Dan Jurgens (o famigerado autor de “A Morte do Superman”), discretíssimo aqui, escreve uma história sóbria sob paleta de cores escuras, arte-finalizada com precisa eficiência por Kevin Nowlan. Seu Superman, cabeludo e queixudo, ganha inédita sisudez ao vestir trajes espaciais e pilotar naves.

Mas o que há de interessante aqui além de um tratamento dedicado no lápis de Jurgens? Explico: recebendo uma mensagem de um satélite que chega à Terra e que parece ser de Krypton, o Super pilota uma nave espacial até a origem desse sinal.

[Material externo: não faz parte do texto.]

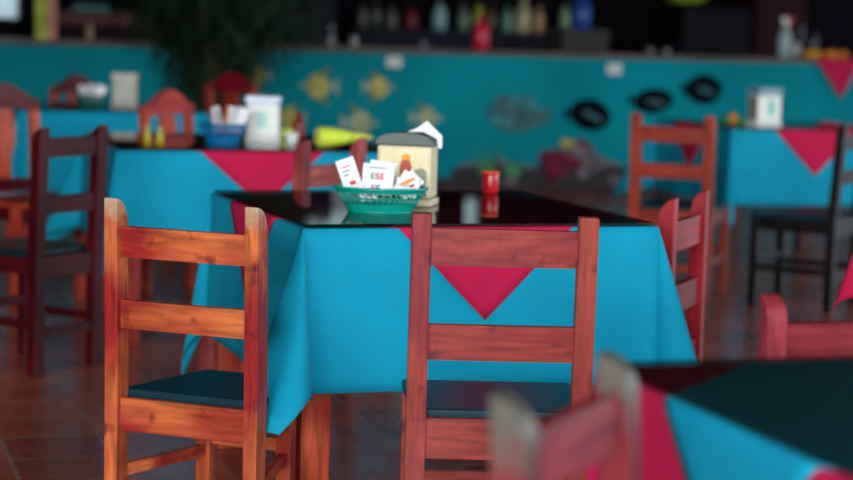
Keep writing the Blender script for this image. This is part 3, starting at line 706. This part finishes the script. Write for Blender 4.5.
# back bar cabinets
def cab(label, x0, x1, y0, y1, z1, rgb, doors=2, nm='back_bar_cabinet', cat='cabinet'):
    t = thing(nm, label, cat, ((x0+x1)/2, (y0+y1)/2, 0)); mt = plain('cab%d_%d_%d' % rgb, tuple(int(v*.75) for v in rgb), .7, spec=.15)
    W = x1-x0; D = y1-y0
    obj('body', B(-W/2, W/2, -D/2, D/2, 0, z1, bev=.005), mt, t)
    for k in range(doors):
        a = -W/2+W*k/doors+.015; b_ = -W/2+W*(k+1)/doors-.015
        d = obj('door', B(a, b_, -D/2-.018, -D/2, .08, z1-.04, bev=.004), mt, t)
        obj('handle', B(b_-.05, b_-.035, -D/2-.04, -D/2-.018, z1*.55, z1*.55+.14), plain('steel_handle', (110, 112, 116), .3, metal=1), d)
    return t
cab('tall navy refrigerator behind the left half of the bar', 3.80, 4.42, 17.0, 17.6, 2.0, (40, 42, 66), 1, 'refrigerator', 'refrigerator')
cab('low dark cabinet with bottles on it behind the middle of the bar', 4.55, 6.35, 17.0, 17.6, 1.22, (34, 38, 56), 3)
cab('squat grey cooler box behind the bar, right of the dark cabinet', 6.38, 6.82, 16.75, 17.2, 1.27, (84, 86, 84), 1, 'cooler_box', 'cooler')
cab('black refrigerator behind the right half of the bar', 7.62, 8.30, 17.0, 17.6, 1.49, (16, 18, 30), 1, 'refrigerator', 'refrigerator')
cab('tall wine-red cabinet behind the right half of the bar', 8.34, 8.86, 17.0, 17.6, 2.2, (52, 10, 22), 1)
cab('low dark sideboard behind the left end of the bar', 1.95, 3.6, 17.0, 17.5, 1.18, (36, 20, 30), 3)
def bottle(label, x, y, z, r, h_, rgb, cap=(60, 60, 60), group=None, glass=False, cat='bottle', nm='bottle'):
    mt = clear_glass('glass_%d_%d_%d' % rgb, lin(rgb)) if glass else plain('btl%d_%d_%d' % rgb, rgb, .3)
    return lathe_thing(nm, label, cat, x, y, z, [(r*.9, 0), (r, h_*.03), (r, h_*.6), (r*.75, h_*.7), (r*.36, h_*.8), (r*.34, h_*.92)], mt, group,
                parts=[('cap', [(r*.42, h_*.92), (r*.42, h_)], plain('cap%d_%d_%d' % cap, cap, .4))])
bottle('red bottle with dark collar on the bar, left of middle', 5.19, bp(5.19), CT, .065, .28, (196, 24, 60), (150, 20, 44))
bottle('pale cyan bottle standing behind the bar', 5.40, 17.2, 1.221, .06, .26, (130, 176, 180))
bottle('dark red bottle standing behind the bar', 5.14, 17.2, 1.221, .06, .20, (110, 16, 30))
bottle('cream bottle on the dark cabinet behind the bar', 6.16, 17.15, 1.221, .075, .30, (168, 164, 128), (190, 190, 150))
bottle('beige bottle on the dark cabinet behind the bar', 6.30, 17.12, 1.221, .04, .24, (178, 140, 100), (190, 150, 110))
bottle('bright blue bottle on the grey cooler box', 6.65, 17.0, 1.271, .085, .34, (20, 70, 160), (160, 190, 220))
bottle('pale green bottle on the grey cooler box', 6.5, 17.0, 1.271, .05, .22, (110, 140, 110))
for i, (x, h_, c, l2) in enumerate(((4.70, .22, (80, 84, 76), 'grey'), (4.82, .26, (60, 66, 54), 'dark olive'), (4.96, .2, (90, 92, 84), 'light grey'), (5.62, .24, (96, 120, 104), 'sage green'),
                               (5.76, .26, (150, 160, 60), 'yellow-green'), (5.88, .25, (70, 56, 30), 'amber brown'), (6.03, .24, (90, 140, 130), 'seafoam'))):
    bottle(l2+' bottle in the row on the dark cabinet behind the bar', x, 17.2, 1.221, .05, h_, c, group='bottles on the dark cabinet')
for x, lb in ((3.98, 'small upturned drinking glass on the bar, left one'), (4.16, 'small upturned drinking glass on the bar, right one')):
    lathe_thing('drinking_glass', lb, 'glass', x, bp(x), CT, [(.034, 0), (.030, .06), (.026, .075), (.01, .078)], clear_glass('tumbler', (.7, .75, .75)), 'glasses on the bar')
for x, lb in ((4.72, 'little grey tumbler near the middle of the bar'), (6.62, 'little white tumbler on the bar above the dark fish, left one'), (6.76, 'little white tumbler on the bar above the dark fish, right one')):
    lathe_thing('drinking_glass', lb, 'glass', x, bp(x), CT, [(.024, 0), (.03, .05), (.027, .05), (.02, .004)], plain('tumbler_grey', (130, 134, 134), .3), 'glasses on the bar')
bottle('small beige bottle on the bar near the pillar', 2.12, bp(2.12), CT, .03, .14, (150, 120, 100), (150, 120, 100))
# boxes and crockery on the sideboard at left
tag(obj('tray', B(-.14, .14, -.1, .1, 0, .05, bev=.01), plain('tray_teal', (60, 130, 130), .5), loc=(2.35, 17.2, 1.30)), 'teal tray stacked on the sideboard behind the bar', 'tray')
tag(obj('crate', B(-.34, .34, -.15, .15, 0, .118, bev=.01), plain('crate_maroon', (84, 20, 34), .6), loc=(2.4, 17.2, 1.181)), 'maroon crate on the sideboard under the teal tray', 'crate')
tag(obj('crate', B(-.2, .2, -.15, .15, 0, .26, bev=.01), plain('crate_rust', (96, 30, 22), .6), loc=(2.98, 17.2, 1.181)), 'rust-red crate on the sideboard behind the bar', 'crate')
# added lime bowl, standing in for daylit foliage through a gap
bm = bmesh.new(); add_lathe(bm, [(.12, 0), (.15, .01), (.25, .10), (.26, .11), (.24, .11), (.14, .02)], n=28)
tag(obj('bowl', bm, plain('lime_gap_daylight', (170, 214, 60), .4), loc=(7.85, 17.45, 1.53)), 'lime green bowl added above the black refrigerator in place of daylight through a gap', 'bowl')
# clear spray bottle near the right end
t = thing('spray_bottle', 'clear spray bottle with pink and white nozzle on the bar at right', 'bottle', (7.80, bp(7.80), CT), 2.6)
bm = bmesh.new(); add_lathe(bm, [(.052, 0), (.056, .01), (.056, .16), (.05, .2), (.022, .245), (.02, .262)], n=24); obj('body', bm, clear_glass('cloudy_plastic', (.62, .78, .82)), t)
bm = bmesh.new(); add_lathe(bm, [(.024, .262), (.024, .29), (.018, .30)], n=16); add_box(bm, -.02, .035, -.015, .015, .30, .33, bev=.004); obj('spray_head', bm, offw, t)
bm = bmesh.new(); add_box(bm, -.06, -.02, -.012, .012, .303, .33, bev=.004); add_box(bm, -.045, -.036, -.006, .006, .25, .303); obj('trigger', bm, plain('trigger_pink', (220, 40, 90), .4), t)
lathe_thing('drinking_glass', 'shiny clear glass beside the oranges at the right end of the bar', 'glass', 7.96, bp(7.96, .36), CT, [(.028, 0), (.034, .12), (.031, .12), (.024, .004)], plain('bright_glass', (190, 196, 196), .15), 'glasses on the bar')
lathe_thing('pitcher', 'dark metal shaker at the right end of the bar', 'shaker', 8.12, bp(8.12, .40), CT, [(.04, 0), (.05, .14), (.03, .2), (.02, .22)], plain('dark_metal', (60, 62, 64), .25, metal=1))
for i, (dx, dy, dz, c) in enumerate(((0, 0, 0, (226, 150, 40)), (.085, .02, 0, (230, 170, 60)), (.17, -.01, 0, (214, 120, 30)), (.25, .03, 0, (226, 150, 40)), (.32, 0, 0, (214, 120, 30)))):
    r = .038; n = 10; prof = [(max(.002, r*math.sin(PI*k/n)), r-r*math.cos(PI*k/n)) for k in range(n+1)]
    bm = bmesh.new(); add_lathe(bm, prof, n=16); add_lathe(bm, [(.004, 2*r-.002), (.004, 2*r+.003)], n=8)
    x = 7.95+dx
    tag(obj('orange_fruit', bm, plain('orange_peel%d' % c[1], c, .5), loc=(x, bp(x, .13+dy), CT)), ('orange on the bar top, first from the left in the row by the pennant', 'orange on the bar top, second from the left in the row', 'orange on the bar top, third from the left in the row', 'orange on the bar top, fourth from the left in the row', 'orange on the bar top, last in the row at the frame edge')[i], 'fruit', 'oranges on the bar')
# crimson napkin hanging over the bar edge
t = bmesh.new(); N = 10; rows = []
for j in range(N+1):
    u = j/N; row = []
    for i in range(N+1):
        v = i/N*2-1; hw = .20*(1-u); row.append(t.verts.new((.035*u+hw*v, -.062-.012*math.sin(5*v+3*u)*u, CT+.003-.31*u)))
    rows.append(row)
for a, b2 in zip(rows, rows[1:]):
    for i in range(N): t.faces.new((a[i], a[i+1], b2[i+1], b2[i])).smooth = True
bk = [t.verts.new((-.2+.4*i/N, .30, CT+.003)) for i in range(N+1)]
for i in range(N): t.faces.new((rows[0][i], bk[i], bk[i+1], rows[0][i+1]))
bmesh.ops.remove_doubles(t, verts=t.verts, dist=.0005)
o = obj('cloth_napkin', t, crim, loc=(8.13, bp(8.13, 0), 0), rotz=-.0362); tag(solid(o, .002), 'crimson cloth hanging in a point over the bar front at right', 'cloth')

O que ele encontra é uma cidade perdida, destacada de seu planeta natal, com uma população procurando sobreviver a uma infestação infernal de aliens. Longe de qualquer sol, os poderes do Superman estão fraquíssimos, e ele se torna um tipo de guerrilheiro urbano (estilo “Aliens” de James Cameron) ao lado de Kara, uma garota de 16 anos, casca-grossa (a Ripley da vez) e com a qual ele assume um “parentesco” kryptoniano.

Além disso, Superman envia a nave de volta à estação espacial da Lexcorp na Terra carregada de pessoas prenhes de aliens assassinos. O dilema dos cientistas passa a ser: exterminar os aliens ou estudá-los?

Este é um dos méritos deste gibi despretensioso que consegue unir um drama familiar kryptoniano (despertando emoções no Super) a questões éticas envolvendo o perigo dos limites da ciência (infelizmente os que querem – corretamente – estudar os aliens são vistos como vilões), a uma sólida história de ação e perseguição em terras alienígenas.

O tom obscuro da arte de Jurgens/Nowlan lembra a atmosfera dos primeiros filmes, e a agressividade dos aliens faz o tipicamente bondoso Superman irromper em ódio irracional (diante de tanta bestialidade), quebrando seu código de não matar.

De certa maneira, o aspecto “pulp” deste quadrinho recupera melhor a vibe “cowboys no espaço” (Superman incluso) do primeiro Alien do que a pretensão totalizante e filosófica de “Covenant”, que apenas remotamente remete a esta atmosfera. Tudo isso, no final das contas, para demonstrar como o imaginário puro e literal de Giger se desdobra, até hoje, em metáforas culturalmente muito diversas.

Mais do que um exemplar pioneiro no terror alienígena, o imaginário dos xenomorfos hoje pertence à criação livre do mundo pop, prova mais que decente da adaptabilidade da imaginação de Giger, tão radical e hostil em sua origem.